▸ Exercise
The listing below should be copied in full, word for word.

▸ Recorded information
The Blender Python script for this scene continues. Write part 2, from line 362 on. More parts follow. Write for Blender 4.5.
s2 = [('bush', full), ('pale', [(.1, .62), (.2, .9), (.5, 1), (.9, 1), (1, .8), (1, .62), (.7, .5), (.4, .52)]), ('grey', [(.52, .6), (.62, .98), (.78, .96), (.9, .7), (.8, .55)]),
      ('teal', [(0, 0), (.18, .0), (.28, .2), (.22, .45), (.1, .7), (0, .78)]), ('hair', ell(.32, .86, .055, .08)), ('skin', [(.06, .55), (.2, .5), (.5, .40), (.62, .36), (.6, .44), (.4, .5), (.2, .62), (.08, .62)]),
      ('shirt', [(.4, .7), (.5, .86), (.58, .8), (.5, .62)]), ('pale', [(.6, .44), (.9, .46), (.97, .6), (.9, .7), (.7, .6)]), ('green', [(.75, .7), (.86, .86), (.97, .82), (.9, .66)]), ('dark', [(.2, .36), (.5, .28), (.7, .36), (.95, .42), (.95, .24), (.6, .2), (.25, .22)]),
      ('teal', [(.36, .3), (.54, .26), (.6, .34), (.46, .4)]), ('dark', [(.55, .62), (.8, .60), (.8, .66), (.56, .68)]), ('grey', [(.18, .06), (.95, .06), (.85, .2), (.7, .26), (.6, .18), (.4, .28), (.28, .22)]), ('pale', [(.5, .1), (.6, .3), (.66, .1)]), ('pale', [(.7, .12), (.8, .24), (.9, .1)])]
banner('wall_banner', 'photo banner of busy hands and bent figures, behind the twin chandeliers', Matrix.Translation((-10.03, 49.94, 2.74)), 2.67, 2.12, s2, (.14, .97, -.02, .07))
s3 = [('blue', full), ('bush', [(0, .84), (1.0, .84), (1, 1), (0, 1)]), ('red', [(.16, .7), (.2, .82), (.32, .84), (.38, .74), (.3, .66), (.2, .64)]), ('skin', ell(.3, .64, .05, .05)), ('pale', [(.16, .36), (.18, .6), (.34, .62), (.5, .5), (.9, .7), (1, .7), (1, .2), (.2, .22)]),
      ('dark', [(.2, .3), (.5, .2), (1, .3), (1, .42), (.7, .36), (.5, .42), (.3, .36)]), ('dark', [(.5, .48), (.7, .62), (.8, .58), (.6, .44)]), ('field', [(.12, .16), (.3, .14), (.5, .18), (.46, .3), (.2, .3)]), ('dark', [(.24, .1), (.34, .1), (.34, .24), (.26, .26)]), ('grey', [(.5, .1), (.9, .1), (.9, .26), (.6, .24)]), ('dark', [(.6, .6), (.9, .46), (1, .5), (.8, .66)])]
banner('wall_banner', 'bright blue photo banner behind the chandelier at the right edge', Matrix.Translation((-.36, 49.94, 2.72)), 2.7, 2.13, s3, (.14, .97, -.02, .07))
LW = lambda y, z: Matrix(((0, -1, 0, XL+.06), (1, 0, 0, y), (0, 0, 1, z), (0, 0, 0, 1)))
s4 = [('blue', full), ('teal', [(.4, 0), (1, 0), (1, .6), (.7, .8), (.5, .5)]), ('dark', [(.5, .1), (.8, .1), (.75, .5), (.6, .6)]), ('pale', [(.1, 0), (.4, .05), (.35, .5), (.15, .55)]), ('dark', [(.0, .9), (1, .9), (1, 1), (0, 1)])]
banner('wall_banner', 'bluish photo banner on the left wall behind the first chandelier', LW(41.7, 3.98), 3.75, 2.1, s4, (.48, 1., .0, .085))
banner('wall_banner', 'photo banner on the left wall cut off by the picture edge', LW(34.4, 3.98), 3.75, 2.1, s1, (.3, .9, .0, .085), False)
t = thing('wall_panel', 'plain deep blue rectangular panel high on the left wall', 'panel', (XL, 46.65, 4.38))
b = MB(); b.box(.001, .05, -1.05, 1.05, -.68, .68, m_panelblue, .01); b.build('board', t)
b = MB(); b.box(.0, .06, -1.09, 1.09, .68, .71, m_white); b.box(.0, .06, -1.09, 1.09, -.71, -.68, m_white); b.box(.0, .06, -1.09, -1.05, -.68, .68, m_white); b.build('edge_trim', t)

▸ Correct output
The Blender Python script for this scene continues. Write part 2, from line 362 on. More parts follow. Write for Blender 4.5.
s2 = [('bush', full), ('pale', [(.1, .62), (.2, .9), (.5, 1), (.9, 1), (1, .8), (1, .62), (.7, .5), (.4, .52)]), ('grey', [(.52, .6), (.62, .98), (.78, .96), (.9, .7), (.8, .55)]),
      ('teal', [(0, 0), (.18, .0), (.28, .2), (.22, .45), (.1, .7), (0, .78)]), ('hair', ell(.32, .86, .055, .08)), ('skin', [(.06, .55), (.2, .5), (.5, .40), (.62, .36), (.6, .44), (.4, .5), (.2, .62), (.08, .62)]),
      ('shirt', [(.4, .7), (.5, .86), (.58, .8), (.5, .62)]), ('pale', [(.6, .44), (.9, .46), (.97, .6), (.9, .7), (.7, .6)]), ('green', [(.75, .7), (.86, .86), (.97, .82), (.9, .66)]), ('dark', [(.2, .36), (.5, .28), (.7, .36), (.95, .42), (.95, .24), (.6, .2), (.25, .22)]),
      ('teal', [(.36, .3), (.54, .26), (.6, .34), (.46, .4)]), ('dark', [(.55, .62), (.8, .60), (.8, .66), (.56, .68)]), ('grey', [(.18, .06), (.95, .06), (.85, .2), (.7, .26), (.6, .18), (.4, .28), (.28, .22)]), ('pale', [(.5, .1), (.6, .3), (.66, .1)]), ('pale', [(.7, .12), (.8, .24), (.9, .1)])]
banner('wall_banner', 'photo banner of busy hands and bent figures, behind the twin chandeliers', Matrix.Translation((-10.03, 49.94, 2.74)), 2.67, 2.12, s2, (.14, .97, -.02, .07))
s3 = [('blue', full), ('bush', [(0, .84), (1.0, .84), (1, 1), (0, 1)]), ('red', [(.16, .7), (.2, .82), (.32, .84), (.38, .74), (.3, .66), (.2, .64)]), ('skin', ell(.3, .64, .05, .05)), ('pale', [(.16, .36), (.18, .6), (.34, .62), (.5, .5), (.9, .7), (1, .7), (1, .2), (.2, .22)]),
      ('dark', [(.2, .3), (.5, .2), (1, .3), (1, .42), (.7, .36), (.5, .42), (.3, .36)]), ('dark', [(.5, .48), (.7, .62), (.8, .58), (.6, .44)]), ('field', [(.12, .16), (.3, .14), (.5, .18), (.46, .3), (.2, .3)]), ('dark', [(.24, .1), (.34, .1), (.34, .24), (.26, .26)]), ('grey', [(.5, .1), (.9, .1), (.9, .26), (.6, .24)]), ('dark', [(.6, .6), (.9, .46), (1, .5), (.8, .66)])]
banner('wall_banner', 'bright blue photo banner behind the chandelier at the right edge', Matrix.Translation((-.36, 49.94, 2.72)), 2.7, 2.13, s3, (.14, .97, -.02, .07))
LW = lambda y, z: Matrix(((0, -1, 0, XL+.06), (1, 0, 0, y), (0, 0, 1, z), (0, 0, 0, 1)))
s4 = [('blue', full), ('teal', [(.4, 0), (1, 0), (1, .6), (.7, .8), (.5, .5)]), ('dark', [(.5, .1), (.8, .1), (.75, .5), (.6, .6)]), ('pale', [(.1, 0), (.4, .05), (.35, .5), (.15, .55)]), ('dark', [(.0, .9), (1, .9), (1, 1), (0, 1)])]
banner('wall_banner', 'bluish photo banner on the left wall behind the first chandelier', LW(41.7, 3.98), 3.75, 2.1, s4, (.48, 1., .0, .085))
banner('wall_banner', 'photo banner on the left wall cut off by the picture edge', LW(34.4, 3.98), 3.75, 2.1, s1, (.3, .9, .0, .085), False)
t = thing('wall_panel', 'plain deep blue rectangular panel high on the left wall', 'panel', (XL, 46.65, 4.38))
b = MB(); b.box(.001, .05, -1.05, 1.05, -.68, .68, m_panelblue, .01); b.build('board', t)
b = MB(); b.box(.0, .06, -1.09, 1.09, .68, .71, m_white); b.box(.0, .06, -1.09, 1.09, -.71, -.68, m_white); b.box(.0, .06, -1.09, -1.05, -.68, .68, m_white); b.build('edge_trim', t)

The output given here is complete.